What is asked -
Identify the lines bearing the string "This" and gather them.

----------------

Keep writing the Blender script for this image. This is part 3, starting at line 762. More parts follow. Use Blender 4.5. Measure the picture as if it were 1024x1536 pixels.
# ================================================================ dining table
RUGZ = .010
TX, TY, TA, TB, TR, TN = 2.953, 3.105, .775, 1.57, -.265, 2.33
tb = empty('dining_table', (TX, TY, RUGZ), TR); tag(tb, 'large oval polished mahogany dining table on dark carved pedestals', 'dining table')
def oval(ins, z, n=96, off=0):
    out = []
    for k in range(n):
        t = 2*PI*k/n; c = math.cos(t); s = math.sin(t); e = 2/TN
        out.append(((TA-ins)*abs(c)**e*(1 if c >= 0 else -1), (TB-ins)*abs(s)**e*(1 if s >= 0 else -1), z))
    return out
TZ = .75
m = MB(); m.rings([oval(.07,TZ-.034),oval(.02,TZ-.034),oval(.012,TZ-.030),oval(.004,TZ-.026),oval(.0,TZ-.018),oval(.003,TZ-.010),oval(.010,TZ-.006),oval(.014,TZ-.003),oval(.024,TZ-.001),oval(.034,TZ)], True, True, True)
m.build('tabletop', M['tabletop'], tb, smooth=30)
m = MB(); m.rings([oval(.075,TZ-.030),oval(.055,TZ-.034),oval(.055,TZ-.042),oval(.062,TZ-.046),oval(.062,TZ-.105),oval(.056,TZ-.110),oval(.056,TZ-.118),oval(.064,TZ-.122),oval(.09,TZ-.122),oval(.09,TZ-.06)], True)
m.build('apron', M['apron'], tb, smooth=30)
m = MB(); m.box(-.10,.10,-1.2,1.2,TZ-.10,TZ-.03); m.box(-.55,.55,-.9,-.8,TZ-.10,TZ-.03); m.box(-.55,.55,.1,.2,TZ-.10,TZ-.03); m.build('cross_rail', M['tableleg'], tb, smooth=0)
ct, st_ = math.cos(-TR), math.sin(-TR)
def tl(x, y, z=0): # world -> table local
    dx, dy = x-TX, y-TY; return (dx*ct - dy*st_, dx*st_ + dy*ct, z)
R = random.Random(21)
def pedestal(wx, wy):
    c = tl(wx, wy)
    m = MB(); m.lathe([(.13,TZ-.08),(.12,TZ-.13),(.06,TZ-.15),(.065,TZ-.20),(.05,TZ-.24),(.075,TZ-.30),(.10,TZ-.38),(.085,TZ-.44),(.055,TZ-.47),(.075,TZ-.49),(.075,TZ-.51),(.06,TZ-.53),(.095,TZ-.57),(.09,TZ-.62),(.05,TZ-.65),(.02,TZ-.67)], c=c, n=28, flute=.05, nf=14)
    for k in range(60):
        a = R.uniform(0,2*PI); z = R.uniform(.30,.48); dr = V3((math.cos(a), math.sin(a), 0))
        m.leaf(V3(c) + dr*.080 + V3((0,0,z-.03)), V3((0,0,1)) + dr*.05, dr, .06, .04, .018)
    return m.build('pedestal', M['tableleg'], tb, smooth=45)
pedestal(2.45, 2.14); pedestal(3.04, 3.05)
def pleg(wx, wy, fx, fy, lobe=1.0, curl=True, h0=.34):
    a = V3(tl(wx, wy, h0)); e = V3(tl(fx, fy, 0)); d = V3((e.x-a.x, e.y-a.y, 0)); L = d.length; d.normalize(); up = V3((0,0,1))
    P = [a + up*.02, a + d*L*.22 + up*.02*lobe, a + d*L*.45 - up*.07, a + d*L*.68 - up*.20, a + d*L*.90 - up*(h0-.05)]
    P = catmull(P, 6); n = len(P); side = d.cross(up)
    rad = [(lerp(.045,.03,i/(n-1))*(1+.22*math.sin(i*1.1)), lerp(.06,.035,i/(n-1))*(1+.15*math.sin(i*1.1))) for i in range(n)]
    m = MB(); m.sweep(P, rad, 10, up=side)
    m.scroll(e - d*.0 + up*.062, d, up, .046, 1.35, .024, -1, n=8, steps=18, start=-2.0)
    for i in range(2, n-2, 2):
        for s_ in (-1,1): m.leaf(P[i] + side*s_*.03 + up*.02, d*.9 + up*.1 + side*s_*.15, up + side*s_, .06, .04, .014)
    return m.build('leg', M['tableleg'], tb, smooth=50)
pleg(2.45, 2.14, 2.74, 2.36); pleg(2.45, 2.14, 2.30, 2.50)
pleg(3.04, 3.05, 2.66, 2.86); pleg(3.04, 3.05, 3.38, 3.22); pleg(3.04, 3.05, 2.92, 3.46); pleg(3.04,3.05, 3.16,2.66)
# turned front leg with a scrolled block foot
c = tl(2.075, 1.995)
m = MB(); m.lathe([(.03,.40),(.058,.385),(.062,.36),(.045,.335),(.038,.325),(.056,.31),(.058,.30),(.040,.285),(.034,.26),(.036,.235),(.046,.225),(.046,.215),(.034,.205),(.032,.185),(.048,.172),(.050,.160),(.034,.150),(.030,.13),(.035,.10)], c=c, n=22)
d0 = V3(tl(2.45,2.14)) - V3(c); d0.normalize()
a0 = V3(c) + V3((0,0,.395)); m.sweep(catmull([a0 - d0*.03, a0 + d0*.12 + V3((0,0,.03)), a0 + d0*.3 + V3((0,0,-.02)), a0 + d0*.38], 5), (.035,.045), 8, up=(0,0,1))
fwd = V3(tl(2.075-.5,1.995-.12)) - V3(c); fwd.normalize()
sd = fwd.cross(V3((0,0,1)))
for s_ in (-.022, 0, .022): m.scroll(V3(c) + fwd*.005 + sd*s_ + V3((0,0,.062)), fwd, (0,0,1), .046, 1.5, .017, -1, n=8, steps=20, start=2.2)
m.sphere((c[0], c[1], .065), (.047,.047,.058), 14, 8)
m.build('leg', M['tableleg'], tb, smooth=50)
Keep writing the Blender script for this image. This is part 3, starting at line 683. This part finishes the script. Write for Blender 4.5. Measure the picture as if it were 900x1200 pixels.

----------------

Solution to the exercise -
Keep writing the Blender script for this image. This is part 3, starting at line 762. More parts follow. Use Blender 4.5. Measure the picture as if it were 1024x1536 pixels.
Keep writing the Blender script for this image. This is part 3, starting at line 683. This part finishes the script. Write for Blender 4.5. Measure the picture as if it were 900x1200 pixels.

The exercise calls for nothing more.